The children's very journey possesses a similar symmetry. Momma drives them on the first leg of their journey to Peewauket, and then they walk to New Haven where they receive help from Stew and Windy, who drive them to the midpoint of their journey, Eunice's landlocked and citylocked home in Bridgeport. From Bridgeport, they begin the second leg of their journey on a bus (paid for by the sale of Momma's car) to Annapolis, from which they sail and walk, until find help in Hurlock, from which Will drives them to their destination, Crisfield, which is, like their home, in the countryside and on the shore.
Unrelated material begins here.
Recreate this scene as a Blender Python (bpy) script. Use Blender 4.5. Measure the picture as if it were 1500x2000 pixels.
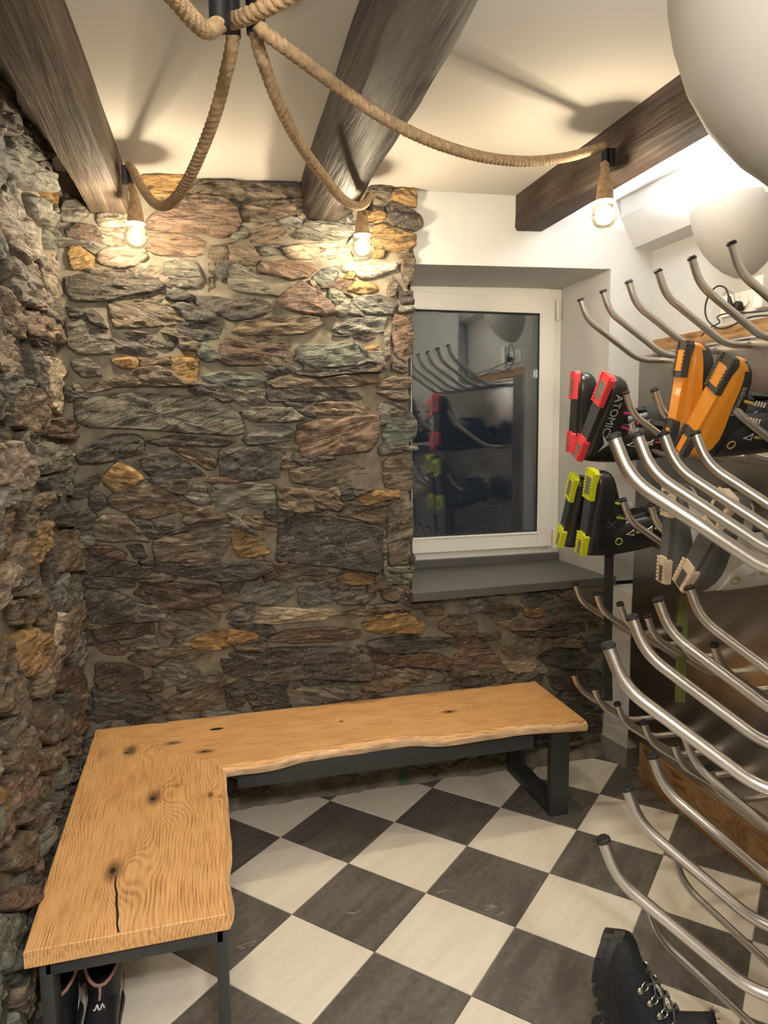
import bpy, bmesh, math, random
from mathutils import Vector, Matrix, noise
from mathutils.bvhtree import BVHTree
R = math.radians
random.seed(11)
scene = bpy.context.scene
for o in list(bpy.data.objects):
    bpy.data.objects.remove(o)
C = scene.collection

# ------------------------------------------------------------------ camera
cd = bpy.data.cameras.new('camera')
cd.sensor_fit = 'VERTICAL'
cd.sensor_height = 36.0
cd.sensor_width = 27.0
cd.lens = 1383.73 / 2000 * 36.0
cd.clip_start = 0.02
cam = bpy.data.objects.new('camera', cd)
C.objects.link(cam)
cam.matrix_world = Matrix(((0.965916, 0.039911, -0.255759, 0.492432), (-0.258623, 0.107069, -0.960026, -3.016110), (-0.010931, 0.993450, 0.113741, 1.618711), (0, 0, 0, 1)))
scene.camera = cam

# ------------------------------------------------------------------ world, exposure
w = bpy.data.worlds.new('night')
scene.world = w
w.use_nodes = True
w.node_tree.nodes['Background'].inputs[0].default_value = (0.010, 0.011, 0.014, 1)
w.node_tree.nodes['Background'].inputs[1].default_value = 1.0
scene.view_settings.view_transform = 'Standard'
scene.view_settings.look = 'None'
scene.view_settings.gamma = 1
scene.view_settings.use_curve_mapping = False
scene.view_settings.exposure = 1.8
BULB_W = 15.0          # each rope bulb, watts of warm light
BULB_COL = (1.0, 0.86, 0.65)
FILL_W = 64.0           # added fill bulbs, unseen behind the viewer
FILL_COL = (1.0, 0.965, 0.92)
UPLIGHT_W = 72.0       # each wall uplighter
UPLIGHT_COL = (0.90, 0.95, 1.0)

# ------------------------------------------------------------------ helpers
def link(o):
    C.objects.link(o); return o
def setp(o, parent, world=False, pmat=None):
    if parent is not None:
        o.parent = parent
        if world:
            o.matrix_parent_inverse = (pmat or parent.matrix_basis).inverted()
def tag(o, label, cat, group=None):
    o['label'] = label; o['category'] = cat
    if group: o['group'] = group
    return o
def thing(name, label, cat, loc=(0, 0, 0), group=None, mat=None):
    o = link(bpy.data.objects.new(name, None))
    o.empty_display_size = 0.05
    if mat is not None: o.matrix_basis = mat
    else: o.location = loc
    return tag(o, label, cat, group)
def mesh_obj(name, v, f, mat, parent=None, smooth=False, world=True, auto=None):
    me = bpy.data.meshes.new(name)
    me.from_pydata([tuple(p) for p in v], [], f)
    me.validate(); me.update()
    if smooth:
        me.polygons.foreach_set('use_smooth', [True] * len(me.polygons))
        if auto is not None:
            try: me.set_sharp_from_angle(angle=R(auto))
            except Exception: pass
    if mat is not None: me.materials.append(mat)
    o = link(bpy.data.objects.new(name, me))
    setp(o, parent, world)
    return o
def struct(o):
    o['kind'] = 'structure'; return o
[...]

The similarity in the physical setting of their starting point and ending point plays a crucial role for Dicey. At the beginning of Chapter 11, she decides she must convince Gram to let them stay because she feels the place belongs to her. The geography of Gram's house reinforces the fact that the Tillermans have truly found a home in Crisfield, which contrasts sharply with the confining and dingy surroundings of Bridgeport.

The homecoming of the book's title itself, like the children's journey, is double. The children are coming home both to a place they can love and to a woman who can take the place of their Momma. Moreover, the children's arrival in Crisfield constitutes a homecoming for Gram as well as for them. On their long journey, Dicey has come to realize that family itself is a type of home, and when the children bring themselves to Gram, they are bringing her a new home. While Gram has a physical home, her bitter relationship with her husband and her resulting estrangement from her children left her psychically homeless. Her emotional homelessness manifests itself in ways that resemble the manifestations of the Tillerman's physical homelessness: they are wary of others to the point of hostility, highly secretive, and at the same time, fiercely independent. The Tillerman children's arrival catalyzes Gram's emotional transformation. She chooses to reach out to the children and, in a sense, relive her past. The children have given her a second chance to have a family and to relinquish the anger and sadness that she has been harboring over the decades.